GPC Hosts Senator Visit to South Georgia

Clint Thompson Georgia Peanut Commission (GPC)

By Clint Thompson

Photo by Clint Thompson/Shows U.S. Senator Jon Ossoff (left) chatting with Georgia peanut farmer Ross Kendrick.

The Georgia Peanut Commission (GPC) hopes a visit from U.S. Senator Jon Ossoff (D-GA) will fuel legislative support for farmers.

When Ossoff toured South Georgia on June 2, he visited with Turner County peanut farmer Ross Kendrick. Kendrick, a GPC board member, expressed concerns to Ossoff about the various obstacles that growers are currently facing.

“What it costs for us to put a crop in, we either need to get more for our commodity prices or let us cut back because diesel is so high and fertilizer costs are so high. We just need help with that one way or the other,” Kendrick said.

Kendrick farms peanuts, cotton, corn and cattle in Turner County. The high input costs are some of the most challenging he has encountered in his 35 years of farming.

“The problems that we’re facing now is the high cost of inputs. We’ve got labor shortages. It’s hard to get labor to help; and then getting equipment worked on. We can’t get parts here to get equipment fixed,” Kendrick said. “The John Deere places and International places are staying backed up because they can’t get parts. They’re having trouble with labor, too. The problems we’re having the last few years is that.”

High Diesel Prices

Diesel has also emerged as a major challenge. According to the U.S. Energy Information Administration, diesel prices were $5.70 per gallon on June 6, $2.42 more than a year ago and 16 cents more than the prior week.

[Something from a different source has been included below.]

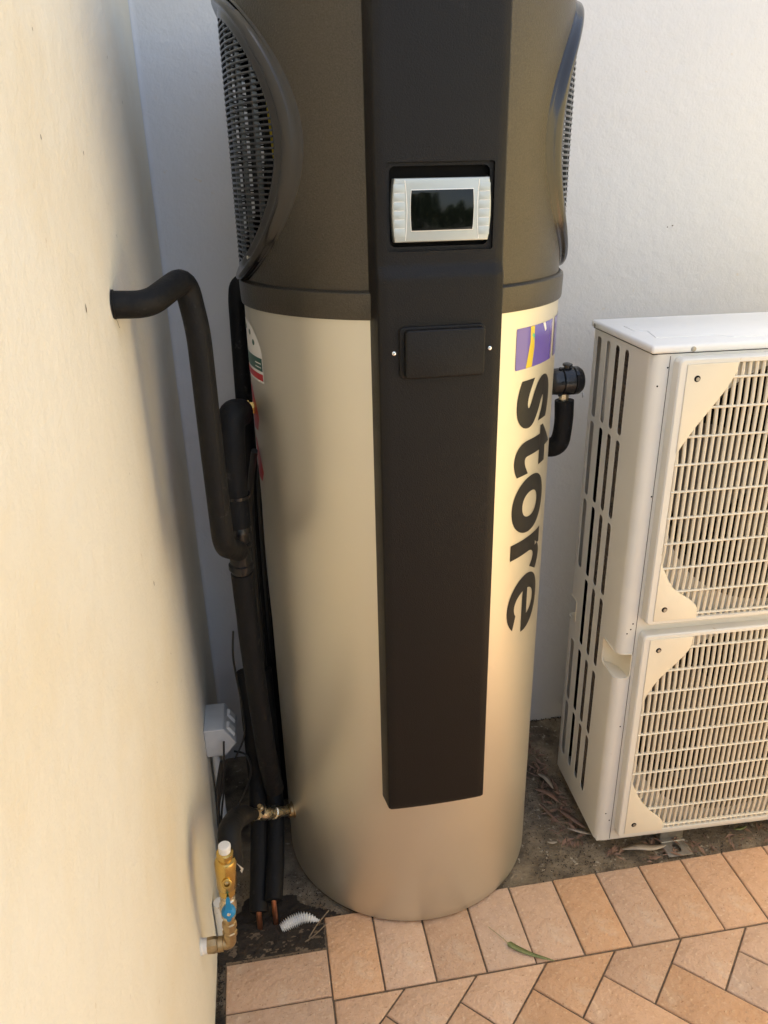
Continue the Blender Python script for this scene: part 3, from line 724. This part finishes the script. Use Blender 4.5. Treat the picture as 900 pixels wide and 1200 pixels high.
V, F = tubegeo(fillet([(.006, 0, -.046), (.009, 0, -.110), (.002, .005, -.165), (-.045, .045, -.170), (-.10, .09, -.165)], .045), lambda t: .0225-.001*math.sin(9*t), 22, wob=.04)
obj('foam_bend', V, F, 'lag', pt, auto=50)
lathe('socket', [(-.075, .016), (-.035, .018)], (0, 0, 0), (1, .05, 0), 'brass', pt, 16)

# ================================================================== AIR CONDITIONER
AX, AY, AR = .7854, 1.4706, -.02579
ac = empty('air_conditioner', (AX, AY, 0), AR, label='white outdoor air conditioner unit with two stacked fan guards', cat='air conditioner')
AD, AWD, ZB, ZL, ZT = .321, .94, .0400, 1.3577, 1.3765
def plan(o, r, n=5, ex=0):
    return [(x, y) for x, y in rpoly(0-ex, AWD+ex, 0-ex, AD+ex, r, n)]
bm = prism(plan(0, .020, 6), ZB, ZL)
cas = bmo('casing', bm, 'ac', ac, auto=32)
inner = bmo('i', prism([(x*1, y) for x, y in rpoly(.0016, AWD-.0016, .0016, AD-.0016, .0185, 6)], ZB+.01, ZL-.01), 'ac'); inner.parent = ac
cut = bmesh.new()
rows = [(1.150, 1.345), (.943, 1.138), (.736, .931), (.527, .724), (.310, .508), (.112, .298)]
colsW = [(.106, .130), (.156, .180), (.206, .231), (.259, .286)]
def addprism(dst, poly3a, poly3b):
    a = [dst.verts.new(p) for p in poly3a]; b = [dst.verts.new(p) for p in poly3b]; n_ = len(a)
    dst.faces.new(a[::-1]); dst.faces.new(b)
    for i in range(n_): dst.faces.new((a[i], a[(i+1) % n_], b[(i+1) % n_], b[i]))
for ri, (za_, zb_) in enumerate(rows):
    for ci, (wa, wb) in enumerate(colsW):
        if ri == 3 and ci == 3: continue
        P = rpoly(wa, wb, za_, zb_, .0095, 4)
        addprism(cut, [(-.01, y, z) for y, z in P], [(.012, y, z) for y, z in P])
for zc in (1.050, .398):
    P = [(.362+.293*math.cos(2*math.pi*i/64), zc+.293*math.sin(2*math.pi*i/64)) for i in range(64)]
    addprism(cut, [(x, -.01, z) for x, z in P], [(x, .012, z) for x, z in P])
boxbm(-.01, .036, -.01, .080, .566, .634, bm=cut)
boxbm(-.01, .030, .268, .40, .566, .630, bm=cut)
bmesh.ops.recalc_face_normals(cut, faces=cut.faces)
me = bpy.data.meshes.new('cc'); cut.to_mesh(me); cut.free(); cc = link('cc', me, 'ac', ac)
boolean(cas, [inner]); boolean(cas, [cc])
# lips round the side slots, seam of the front sheet
box('lid', -.0035, AWD+.0035, -.0035, AD+.0035, ZL+.0015, ZT, 'lid', ac, bev=.0065, seg=4)
box('lid_shadow_gap', .002, AWD-.002, .002, AD-.002, ZL-.0005, ZL+.002, 'dark', ac, bev=0)
P = [(.05, .035), (.05, .09), (.09, .12), (.09, .17), (.05, .2), (.05, .285), (AWD-.05, .285), (AWD-.05, .035)]
bm = prism([(.040, .075), (.17, .075), (.20, .045), (AWD-.06, .045), (AWD-.06, .28), (.10, .28), (.075, .235), (.030, .215), (.030, .16), (.055, .145)], ZT-.001, ZT+.0016, .001, 2); bmo('lid_emboss', bm, 'lid', ac, auto=40)
box('front_seam', .0385, .0398, -.0006, .001, ZB+.004, ZL-.004, 'fan', ac, bev=0)
def lipring(P, ax, off, rad, name='slot_lip', m='ac'):
    pts = [Vector((off, a, b)) if ax == 0 else Vector((a, off, b)) for a, b in P]; n_ = len(pts)
    V = []; F = []; C_ = sum(pts, Vector())/n_; nn = Vector((1, 0, 0)) if ax == 0 else Vector((0, 1, 0))
    for i in range(n_):
        t = (pts[(i+1) % n_]-pts[i-1]).normalized(); s = t.cross(nn)
        for j in range(5):
            a = 2*math.pi*j/5; V.append(pts[i]+(s*math.cos(a)+nn*math.sin(a))*rad)
    for i in range(n_):
        k = (i+1) % n_
        for j in range(5): F.append((i*5+j, i*5+(j+1) % 5, k*5+(j+1) % 5, k*5+j))
    return V, F
for ri, (za_, zb_) in enumerate(rows):
    for ci, (wa, wb) in enumerate(colsW):
        if ri == 3 and ci == 3: continue
        V, F = lipring(rpoly(wa, wb, za_, zb_, .0095, 4), 0, .0004, .0011); obj('slot_lip', V, F, 'ac', ac, smooth=True)
# finned coil behind the side slots
bm = bmesh.new(); boxbm(.034, .058, .09, .262, ZB+.02, 1.345, bm=bm); coil = bmo('coil', bm, 'fin', ac)
V = []; F = []
for k in range(98):
    z = ZB+.028+k*.0133; b = len(V)
    V += [(.0300, .09, z), (.0300, .262, z), (.0345, .262, z+.0035), (.0345, .09, z+.0035), (.0345, .262, z-.0035), (.0345, .09, z-.0035)]
    F += [(b, b+1, b+2, b+3), (b, b+5, b+4, b+1)]
tag(obj('coil_fins', V, F, 'fin', ac), kind='stuff')
box('back_shade_sheet', .040, AWD-.01, AD-.006, AD-.003, ZB+.015, 1.345, 'dark', ac, bev=0)  # dark sheet added to paint the shade behind the side slots
box('white_strip', .014, .020, .246, .262, 1.13, 1.342, 'wpvc', ac, bev=.001)
box('shade_partition', .066, AWD-.01, .20, .204, ZB+.015, 1.345, 'dark', ac, bev=0)  # dark sheet painting the shade behind the fans
box('shade_backing', .060, .064, .02, AD-.003, ZB+.015, 1.345, 'dark', ac, bev=0)  # dark sheet painting the shade behind the coil
box('base_pan', .004, AWD-.004, .004, AD-.004, ZB-.004, ZB+.012, 'ac', ac, bev=.002)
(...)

“I never would have thought fuel would have been a problem for us. The prices now have just about tripled in two years. I never would have believed fuel would have been a shortage. We’re hearing rumors that they want to ration it out to us,” Kendrick said. “We fill up a tractor every day and we run four or five every day and it costs $700 to fill one up every day. When you’re running four or five, you do the math on it. That’s our biggest cost; that and fertilizer.”